Yes but the cell towers also have directional antennas, not wanting to waste any of their total allowed transmission power beaming it into space...


Actually directional antennas make no difference in regard to their allowed transmission power. The allowed power is specified as EIRP (Equivalent isotropically radiated power), which specifies the power a perfectly isotropic antenna emits. So if you increase the gain of your antenna, you have to decrease the amount of power you feed into your antenna to stay inside legal bounds (assuming of course you were at the maximum allowed transmission power to begin with).

What you do gain however is gain on the receive path (so you can hear the mobile phones better).
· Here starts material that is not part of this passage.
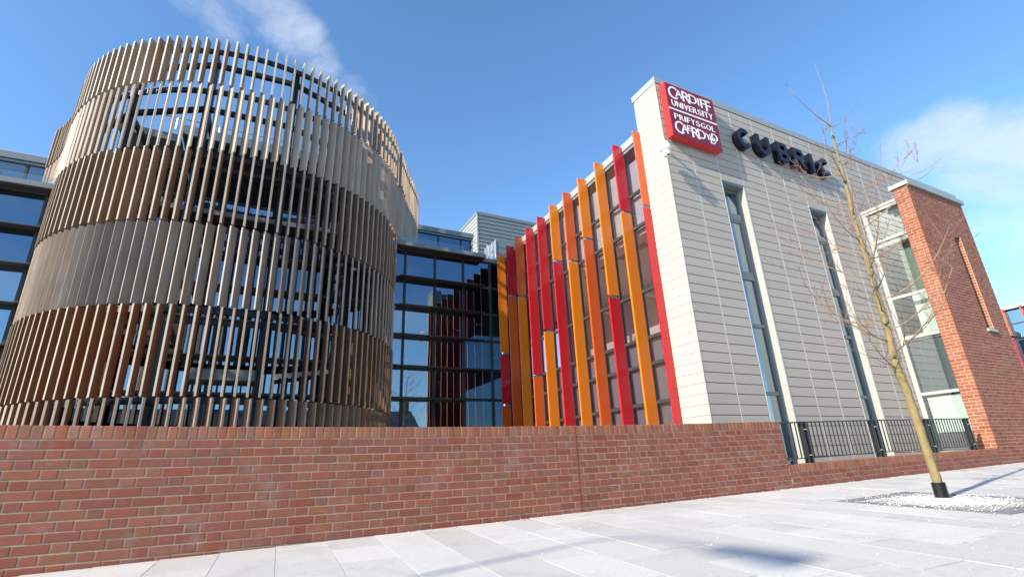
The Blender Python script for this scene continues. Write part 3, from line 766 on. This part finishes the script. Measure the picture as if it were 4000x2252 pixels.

Also the possibility to build segments and thus increase the usage of your frequency bands.


Yes, in densely populated areas with high frequencies (3G/LTE). In more rural areas the antennas cover a bigger area. My experience in light aircraft (operating below 10000 feet) is that 2G GSM connectivity is pretty good, 3G not so much.


Easily, he's in line of sight to tons of radio towers.


yes, GSM limit is about 35km, while 37k feet is about 11km, so looks like it should work. We perceive height differently than length.